* **WHAT IS BEING ASKED**: A line counts if it contains the string "scene"; say how many such lines there are, giving only the number.

====== DATASET EXTRACT

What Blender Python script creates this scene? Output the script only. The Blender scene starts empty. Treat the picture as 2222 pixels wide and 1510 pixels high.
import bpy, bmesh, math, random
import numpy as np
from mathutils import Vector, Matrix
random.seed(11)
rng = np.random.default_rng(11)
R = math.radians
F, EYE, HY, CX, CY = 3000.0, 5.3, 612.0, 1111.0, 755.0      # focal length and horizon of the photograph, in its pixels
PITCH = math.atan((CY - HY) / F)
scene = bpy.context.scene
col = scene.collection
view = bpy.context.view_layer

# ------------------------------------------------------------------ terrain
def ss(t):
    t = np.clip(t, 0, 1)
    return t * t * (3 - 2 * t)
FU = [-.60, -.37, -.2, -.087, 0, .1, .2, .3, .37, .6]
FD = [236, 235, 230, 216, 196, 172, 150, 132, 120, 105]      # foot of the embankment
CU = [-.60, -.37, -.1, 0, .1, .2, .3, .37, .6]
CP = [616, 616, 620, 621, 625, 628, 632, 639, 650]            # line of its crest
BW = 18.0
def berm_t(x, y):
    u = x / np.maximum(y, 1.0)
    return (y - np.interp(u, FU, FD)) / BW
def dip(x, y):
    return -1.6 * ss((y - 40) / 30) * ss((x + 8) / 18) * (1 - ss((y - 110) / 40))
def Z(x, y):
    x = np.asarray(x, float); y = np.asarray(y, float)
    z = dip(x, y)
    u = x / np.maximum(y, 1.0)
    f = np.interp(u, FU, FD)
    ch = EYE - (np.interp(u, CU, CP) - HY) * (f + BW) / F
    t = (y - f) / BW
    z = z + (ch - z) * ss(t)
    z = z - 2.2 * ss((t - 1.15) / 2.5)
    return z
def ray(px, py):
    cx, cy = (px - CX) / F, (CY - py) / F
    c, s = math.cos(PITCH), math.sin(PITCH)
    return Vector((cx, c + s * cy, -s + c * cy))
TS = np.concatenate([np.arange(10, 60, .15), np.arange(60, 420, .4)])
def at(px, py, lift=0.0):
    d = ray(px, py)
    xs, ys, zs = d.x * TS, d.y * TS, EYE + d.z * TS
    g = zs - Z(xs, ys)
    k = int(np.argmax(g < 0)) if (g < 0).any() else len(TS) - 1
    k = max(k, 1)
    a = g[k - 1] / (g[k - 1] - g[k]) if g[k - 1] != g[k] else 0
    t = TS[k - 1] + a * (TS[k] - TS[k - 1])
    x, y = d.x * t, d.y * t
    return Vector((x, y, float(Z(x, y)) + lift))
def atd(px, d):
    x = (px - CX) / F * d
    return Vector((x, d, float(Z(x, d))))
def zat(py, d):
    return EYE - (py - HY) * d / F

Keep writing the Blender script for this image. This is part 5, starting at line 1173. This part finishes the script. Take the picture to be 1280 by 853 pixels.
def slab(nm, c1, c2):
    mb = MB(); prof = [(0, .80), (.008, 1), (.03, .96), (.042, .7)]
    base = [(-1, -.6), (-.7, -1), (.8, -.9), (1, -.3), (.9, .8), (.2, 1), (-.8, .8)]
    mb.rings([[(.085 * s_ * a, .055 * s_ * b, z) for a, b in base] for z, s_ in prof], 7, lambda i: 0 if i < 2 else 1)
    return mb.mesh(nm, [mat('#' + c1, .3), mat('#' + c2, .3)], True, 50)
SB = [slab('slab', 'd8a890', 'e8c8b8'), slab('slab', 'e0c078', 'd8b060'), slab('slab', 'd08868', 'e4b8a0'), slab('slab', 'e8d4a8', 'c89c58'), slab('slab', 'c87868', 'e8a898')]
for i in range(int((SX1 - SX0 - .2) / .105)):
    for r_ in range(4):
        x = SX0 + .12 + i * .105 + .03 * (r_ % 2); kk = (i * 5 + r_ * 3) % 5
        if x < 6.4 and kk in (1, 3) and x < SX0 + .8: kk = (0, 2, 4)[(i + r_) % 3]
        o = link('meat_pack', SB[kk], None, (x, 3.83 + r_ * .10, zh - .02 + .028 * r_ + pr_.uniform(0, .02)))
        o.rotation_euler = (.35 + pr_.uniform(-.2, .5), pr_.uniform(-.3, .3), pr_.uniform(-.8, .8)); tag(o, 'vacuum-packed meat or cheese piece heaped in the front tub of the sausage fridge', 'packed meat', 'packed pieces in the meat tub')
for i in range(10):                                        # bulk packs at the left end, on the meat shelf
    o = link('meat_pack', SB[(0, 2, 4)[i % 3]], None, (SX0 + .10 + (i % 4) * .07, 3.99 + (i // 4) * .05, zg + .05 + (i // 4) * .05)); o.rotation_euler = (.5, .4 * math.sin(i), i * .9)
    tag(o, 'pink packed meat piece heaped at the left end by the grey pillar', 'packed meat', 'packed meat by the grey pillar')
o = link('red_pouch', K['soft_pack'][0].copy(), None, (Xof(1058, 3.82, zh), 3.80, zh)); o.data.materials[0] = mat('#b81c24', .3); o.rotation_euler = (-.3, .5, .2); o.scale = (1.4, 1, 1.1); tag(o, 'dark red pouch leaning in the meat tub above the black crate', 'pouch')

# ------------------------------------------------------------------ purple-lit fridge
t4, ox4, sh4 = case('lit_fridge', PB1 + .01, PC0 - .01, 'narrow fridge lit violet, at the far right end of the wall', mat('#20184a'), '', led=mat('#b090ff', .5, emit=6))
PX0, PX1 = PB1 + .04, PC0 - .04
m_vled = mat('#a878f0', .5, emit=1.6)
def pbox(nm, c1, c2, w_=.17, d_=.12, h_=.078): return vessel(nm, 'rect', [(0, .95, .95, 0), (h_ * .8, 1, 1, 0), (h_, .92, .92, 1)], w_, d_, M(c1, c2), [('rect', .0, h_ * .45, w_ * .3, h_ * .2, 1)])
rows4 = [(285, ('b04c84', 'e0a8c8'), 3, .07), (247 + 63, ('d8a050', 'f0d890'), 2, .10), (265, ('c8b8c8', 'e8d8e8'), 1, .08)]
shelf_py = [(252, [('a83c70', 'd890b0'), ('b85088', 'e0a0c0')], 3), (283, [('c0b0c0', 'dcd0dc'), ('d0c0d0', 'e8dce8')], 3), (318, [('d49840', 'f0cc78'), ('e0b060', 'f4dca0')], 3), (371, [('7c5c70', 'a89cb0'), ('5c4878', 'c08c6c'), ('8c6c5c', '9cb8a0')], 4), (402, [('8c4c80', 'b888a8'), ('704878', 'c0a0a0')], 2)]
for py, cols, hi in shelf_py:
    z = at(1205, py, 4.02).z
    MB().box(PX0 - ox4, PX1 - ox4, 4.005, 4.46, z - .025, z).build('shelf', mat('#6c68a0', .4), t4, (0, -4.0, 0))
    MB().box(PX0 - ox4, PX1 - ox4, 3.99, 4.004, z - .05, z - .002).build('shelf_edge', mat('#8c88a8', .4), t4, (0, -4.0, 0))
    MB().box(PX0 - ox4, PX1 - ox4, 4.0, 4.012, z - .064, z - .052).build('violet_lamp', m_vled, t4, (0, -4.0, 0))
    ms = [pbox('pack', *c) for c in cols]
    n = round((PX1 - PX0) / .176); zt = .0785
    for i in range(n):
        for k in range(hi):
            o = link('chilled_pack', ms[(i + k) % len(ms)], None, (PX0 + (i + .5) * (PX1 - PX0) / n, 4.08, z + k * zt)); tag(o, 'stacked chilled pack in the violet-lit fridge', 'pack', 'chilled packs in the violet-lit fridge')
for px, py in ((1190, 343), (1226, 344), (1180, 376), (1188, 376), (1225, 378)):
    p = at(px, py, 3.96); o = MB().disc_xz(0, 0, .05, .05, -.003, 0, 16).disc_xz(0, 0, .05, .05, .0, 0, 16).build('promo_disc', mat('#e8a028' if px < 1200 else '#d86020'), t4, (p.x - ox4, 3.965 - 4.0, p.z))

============

* **EXERCISE RESULT**: 3